Il primo evento dell’anno è avvenuto a gennaio, quando la Seacharm è esplosa in un porto turco. Lo scoppio nel compartimento del carburante ha innescato incendi estesi che hanno distrutto il carico. Le autorità turche hanno rapidamente domato le fiamme, ma le prove indicano fortemente un sabotaggio deliberato volto a ostacolare le esportazioni russe di petrolio.

Questi attacchi coordinati suggeriscono operazioni di sabotaggio estremamente sofisticate.

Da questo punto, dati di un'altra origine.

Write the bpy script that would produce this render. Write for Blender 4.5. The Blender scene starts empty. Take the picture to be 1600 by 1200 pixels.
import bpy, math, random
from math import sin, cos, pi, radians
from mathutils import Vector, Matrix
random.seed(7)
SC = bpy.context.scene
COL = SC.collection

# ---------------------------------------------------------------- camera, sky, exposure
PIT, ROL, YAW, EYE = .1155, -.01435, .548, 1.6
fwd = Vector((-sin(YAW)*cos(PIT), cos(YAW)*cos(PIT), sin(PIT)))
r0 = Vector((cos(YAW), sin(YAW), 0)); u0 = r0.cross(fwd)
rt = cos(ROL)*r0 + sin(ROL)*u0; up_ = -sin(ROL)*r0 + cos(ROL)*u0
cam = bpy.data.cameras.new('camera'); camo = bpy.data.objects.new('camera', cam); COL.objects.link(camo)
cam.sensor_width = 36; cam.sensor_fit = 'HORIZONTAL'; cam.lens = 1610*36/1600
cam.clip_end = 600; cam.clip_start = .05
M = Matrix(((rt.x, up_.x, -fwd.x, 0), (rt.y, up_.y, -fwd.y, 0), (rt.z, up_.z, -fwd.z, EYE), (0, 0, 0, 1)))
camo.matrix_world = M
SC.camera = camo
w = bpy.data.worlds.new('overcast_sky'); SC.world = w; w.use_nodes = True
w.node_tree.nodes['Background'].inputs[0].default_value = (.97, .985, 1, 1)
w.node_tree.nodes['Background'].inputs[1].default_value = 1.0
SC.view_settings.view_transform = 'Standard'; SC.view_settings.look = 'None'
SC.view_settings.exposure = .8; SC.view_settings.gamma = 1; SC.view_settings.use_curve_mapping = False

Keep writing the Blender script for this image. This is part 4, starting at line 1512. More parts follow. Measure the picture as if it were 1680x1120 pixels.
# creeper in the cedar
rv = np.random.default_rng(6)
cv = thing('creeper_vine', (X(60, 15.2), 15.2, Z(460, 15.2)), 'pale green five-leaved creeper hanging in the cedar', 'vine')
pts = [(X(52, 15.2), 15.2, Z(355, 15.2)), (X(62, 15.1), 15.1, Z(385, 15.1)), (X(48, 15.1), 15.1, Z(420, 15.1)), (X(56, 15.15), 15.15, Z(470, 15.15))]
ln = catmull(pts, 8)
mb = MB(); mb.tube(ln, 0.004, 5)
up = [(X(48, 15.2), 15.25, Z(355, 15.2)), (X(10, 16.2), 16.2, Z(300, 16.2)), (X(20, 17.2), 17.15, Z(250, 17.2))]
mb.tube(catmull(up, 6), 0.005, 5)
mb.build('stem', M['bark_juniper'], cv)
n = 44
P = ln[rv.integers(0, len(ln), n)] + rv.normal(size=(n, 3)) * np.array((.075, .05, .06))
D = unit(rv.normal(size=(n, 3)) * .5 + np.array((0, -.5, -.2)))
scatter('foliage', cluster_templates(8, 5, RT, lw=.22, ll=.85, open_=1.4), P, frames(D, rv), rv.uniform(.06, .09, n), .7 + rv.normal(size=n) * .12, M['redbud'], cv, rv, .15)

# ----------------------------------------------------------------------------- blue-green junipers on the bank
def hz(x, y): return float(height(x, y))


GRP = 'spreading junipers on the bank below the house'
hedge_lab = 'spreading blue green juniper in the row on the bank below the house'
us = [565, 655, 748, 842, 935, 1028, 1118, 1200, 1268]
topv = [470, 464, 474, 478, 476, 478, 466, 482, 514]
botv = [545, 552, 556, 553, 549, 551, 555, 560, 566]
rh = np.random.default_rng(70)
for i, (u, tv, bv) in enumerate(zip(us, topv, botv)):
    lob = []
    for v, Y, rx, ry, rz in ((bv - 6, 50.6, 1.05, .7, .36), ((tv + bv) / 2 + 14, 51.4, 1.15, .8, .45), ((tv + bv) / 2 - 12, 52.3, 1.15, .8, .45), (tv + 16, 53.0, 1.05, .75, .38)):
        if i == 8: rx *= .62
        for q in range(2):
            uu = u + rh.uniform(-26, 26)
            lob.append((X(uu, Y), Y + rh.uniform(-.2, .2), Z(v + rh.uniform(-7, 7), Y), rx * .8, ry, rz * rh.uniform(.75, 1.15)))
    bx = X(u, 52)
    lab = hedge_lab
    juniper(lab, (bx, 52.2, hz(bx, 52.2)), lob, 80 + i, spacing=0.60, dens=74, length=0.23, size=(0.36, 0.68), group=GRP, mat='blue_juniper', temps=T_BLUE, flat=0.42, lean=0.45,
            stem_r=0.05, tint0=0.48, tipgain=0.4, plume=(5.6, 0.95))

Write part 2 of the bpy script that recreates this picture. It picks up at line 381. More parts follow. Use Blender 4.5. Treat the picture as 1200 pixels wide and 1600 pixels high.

Gli analisti ipotizzano diversi metodi possibili, tra cui sommozzatori che piazzano mine magnetiche sulle carene durante l’ormeggio, infiltrati che collocano esplosivi durante lavori di manutenzione, o agenti dei servizi segreti che corrompono membri dell’equipaggio affinché nascondano e attivino ordigni una volta in mare aperto. Queste tattiche massimizzano il danno operativo riducendo al minimo i rischi di rilevamento.


Realizzare sabotaggi simili richiede una pianificazione strategica e reti logistiche solide. Le forze speciali ucraine, già attive a livello globale – compresa l’Africa, dove contrastano l’influenza russa – potrebbero utilizzare basi navali alleate in paesi come Polonia, Turchia o Romania come punti di partenza segreti. Queste basi offrono supporto logistico, copertura operativa e rapidità di intervento, elementi cruciali per il successo delle operazioni marittime clandestine.

Porti con misure di sicurezza deboli, corruzione diffusa o entrambe le cose – come quelli in Libia e Siria – sono ideali per le infiltrazioni. La scarsa vigilanza e la possibilità di corrompere funzionari rendono più facile il piazzamento di esplosivi. Colpire navi in questi porti vulnerabili riduce la necessità di infiltrazioni in molteplici località e garantisce un’efficienza operativa lungo le rotte note della flotta ombra.

L’impatto cumulativo di queste operazioni di sabotaggio rappresenta una grave minaccia per le attività della flotta ombra russa. Con sei incidenti confermati solo nel 2025, si è delineato un chiaro e preoccupante schema. Le petroliere russe non possono più considerarsi al sicuro in nessun tratto del loro transito, con un conseguente aumento significativo del rischio operativo. In combinazione con il rafforzamento delle sanzioni internazionali e il controllo marittimo più severo, specialmente nell’Europa settentrionale, questi sabotaggi ripetuti probabilmente spingeranno molte compagnie a rivedere il loro supporto alle operazioni russe.

Inoltre, la maggior parte delle navi della flotta ombra opera senza assicurazione a causa dello status illecito e delle sanzioni. Questo significa che i proprietari devono farsi carico direttamente dei danni se le loro navi vengono colpite. Chi non vorrà correre il rischio di essere preso di mira dall’Ucraina, smetterà di collaborare con la flotta ombra russa, riducendo significativamente il numero di navi disponibili e complicando ulteriormente le esportazioni di petrolio da parte della Russia.

In sintesi, sebbene non vi siano prove dirette del coinvolgimento dei servizi segreti ucraini, la crescente frequenza e sofisticazione di questi atti di sabotaggio si allinea fortemente agli interessi dell’Ucraina. La loro regolarità e precisione indicano una pianificazione meticolosa e un’esecuzione efficace, che danneggia in modo sostanziale la capacità della Russia di eludere le sanzioni internazionali. Questo sabotaggio mirato mina sistematicamente le esportazioni petrolifere russe, fornendo a Kyiv un vantaggio strategico rilevante attraverso il blocco delle entrate essenziali che finanziano l’attuale guerra del Cremlino.